Thursday, June 10, 2010

Keeping Politics Safe for the Rich

In a burst of judicial activism, the Supreme Court on Tuesday upended the gubernatorial race in Arizona, cutting off matching funds to candidates participating in the state's public campaign finance system. Suddenly, three candidates, including Gov. Jan Brewer, can no longer receive public funds they had counted on to run against a free-spending wealthy opponent.

The court's reckless order muscling into the race was terse and did not say whether there were any dissents, though it is hard to imagine there were not. An opinion explaining its reasoning will have to wait until the next term, assuming it takes the case, but by that time the state's general election will be over and its model campaign finance system substantially demolished.

It seems likely that the Roberts court will use this case to continue its destruction of the laws and systems set up in recent decades to reduce the influence of big money in politics. By the time it is finished, millionaires and corporations will have regained an enormous voice in American politics, at the expense of candidates who have to raise money the old-fashioned way and, ultimately, at the expense of voters.

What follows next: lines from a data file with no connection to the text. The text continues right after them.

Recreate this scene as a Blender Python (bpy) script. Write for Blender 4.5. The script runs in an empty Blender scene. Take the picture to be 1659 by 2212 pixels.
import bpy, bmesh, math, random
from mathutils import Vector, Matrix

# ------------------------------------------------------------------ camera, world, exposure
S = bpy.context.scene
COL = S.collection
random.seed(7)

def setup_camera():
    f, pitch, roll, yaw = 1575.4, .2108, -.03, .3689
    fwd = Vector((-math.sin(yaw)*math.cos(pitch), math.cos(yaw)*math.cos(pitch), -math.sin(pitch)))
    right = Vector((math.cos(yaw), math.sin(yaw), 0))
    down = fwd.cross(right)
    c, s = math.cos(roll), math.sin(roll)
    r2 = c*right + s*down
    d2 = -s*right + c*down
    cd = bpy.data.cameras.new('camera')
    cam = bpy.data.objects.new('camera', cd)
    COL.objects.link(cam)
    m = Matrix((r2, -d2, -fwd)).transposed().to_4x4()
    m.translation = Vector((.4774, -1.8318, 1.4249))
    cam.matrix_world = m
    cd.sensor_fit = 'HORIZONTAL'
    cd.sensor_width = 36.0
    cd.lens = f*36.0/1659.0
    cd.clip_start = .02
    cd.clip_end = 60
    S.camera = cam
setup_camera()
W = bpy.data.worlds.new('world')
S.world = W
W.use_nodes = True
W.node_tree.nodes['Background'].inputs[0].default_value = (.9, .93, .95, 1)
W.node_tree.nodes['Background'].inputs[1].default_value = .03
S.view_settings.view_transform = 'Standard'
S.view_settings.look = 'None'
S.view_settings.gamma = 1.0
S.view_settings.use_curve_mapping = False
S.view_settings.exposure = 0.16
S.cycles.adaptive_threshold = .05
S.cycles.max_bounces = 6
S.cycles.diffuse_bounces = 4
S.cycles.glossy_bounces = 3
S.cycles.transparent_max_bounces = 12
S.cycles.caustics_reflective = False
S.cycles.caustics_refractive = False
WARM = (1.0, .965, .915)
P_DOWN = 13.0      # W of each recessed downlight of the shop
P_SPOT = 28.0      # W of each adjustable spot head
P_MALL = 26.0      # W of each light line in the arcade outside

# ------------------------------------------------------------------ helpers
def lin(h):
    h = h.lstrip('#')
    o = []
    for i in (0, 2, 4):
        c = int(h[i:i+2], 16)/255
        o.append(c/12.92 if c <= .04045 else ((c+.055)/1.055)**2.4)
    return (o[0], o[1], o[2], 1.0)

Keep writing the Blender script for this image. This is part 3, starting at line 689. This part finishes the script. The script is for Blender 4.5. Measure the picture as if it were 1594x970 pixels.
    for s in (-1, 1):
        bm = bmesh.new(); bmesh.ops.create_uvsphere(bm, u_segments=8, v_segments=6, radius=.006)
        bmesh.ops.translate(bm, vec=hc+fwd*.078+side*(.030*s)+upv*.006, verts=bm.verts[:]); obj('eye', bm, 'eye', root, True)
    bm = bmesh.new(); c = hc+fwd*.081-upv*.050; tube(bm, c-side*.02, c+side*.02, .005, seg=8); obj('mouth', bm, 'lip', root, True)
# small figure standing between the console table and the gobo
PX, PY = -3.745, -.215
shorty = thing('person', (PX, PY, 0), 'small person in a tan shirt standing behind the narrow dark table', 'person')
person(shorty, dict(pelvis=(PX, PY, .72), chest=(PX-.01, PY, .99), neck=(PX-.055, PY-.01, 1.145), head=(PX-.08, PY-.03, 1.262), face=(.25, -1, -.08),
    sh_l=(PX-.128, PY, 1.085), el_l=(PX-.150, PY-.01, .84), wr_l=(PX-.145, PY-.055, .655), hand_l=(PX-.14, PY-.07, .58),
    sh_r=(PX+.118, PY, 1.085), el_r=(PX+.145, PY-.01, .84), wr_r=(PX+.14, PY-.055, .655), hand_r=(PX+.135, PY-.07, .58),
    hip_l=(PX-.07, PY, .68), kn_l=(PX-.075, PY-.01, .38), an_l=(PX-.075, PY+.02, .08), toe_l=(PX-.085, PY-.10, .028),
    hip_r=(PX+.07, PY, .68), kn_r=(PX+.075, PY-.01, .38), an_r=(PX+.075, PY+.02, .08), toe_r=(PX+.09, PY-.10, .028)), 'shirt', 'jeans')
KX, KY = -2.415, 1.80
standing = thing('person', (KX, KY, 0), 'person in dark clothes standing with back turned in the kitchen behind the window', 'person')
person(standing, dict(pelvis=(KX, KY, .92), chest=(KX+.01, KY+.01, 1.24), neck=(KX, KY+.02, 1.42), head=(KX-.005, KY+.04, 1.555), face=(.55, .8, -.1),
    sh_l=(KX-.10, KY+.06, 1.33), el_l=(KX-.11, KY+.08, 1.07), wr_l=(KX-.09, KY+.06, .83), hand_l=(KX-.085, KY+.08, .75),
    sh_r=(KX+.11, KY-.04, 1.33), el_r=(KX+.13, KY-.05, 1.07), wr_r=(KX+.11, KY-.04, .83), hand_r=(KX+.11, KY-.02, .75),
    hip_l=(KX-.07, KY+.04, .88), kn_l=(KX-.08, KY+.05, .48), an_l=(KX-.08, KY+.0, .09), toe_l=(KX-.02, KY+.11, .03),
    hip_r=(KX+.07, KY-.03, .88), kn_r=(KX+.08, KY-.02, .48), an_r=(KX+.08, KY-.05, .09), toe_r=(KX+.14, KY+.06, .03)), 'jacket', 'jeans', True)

Arizona's clean elections program was established by the state's voters in 1998 after a series of scandals provided clear illustrations of money's corrupting influence. In particular, the program was prompted by the AzScam scandal of 1991, in which many state legislators were recorded accepting contributions and bribes in exchange for approval of gambling legislation.

The system gives qualifying candidates a lump-sum grant for their primary or general election races in exchange for which the candidates agree not to raise large private contributions. If an opposing candidate is not participating in the system and spends more than the lump-sum grant, the participating candidate qualifies for additional matching funds.

It was those matching funds that produced a challenge from well-financed candidates, backed by the Goldwater Institute and other conservative interests. The candidates argued that the matching funds "chilled" their freedom of speech because they were afraid to spend more than the limit that triggered the funds.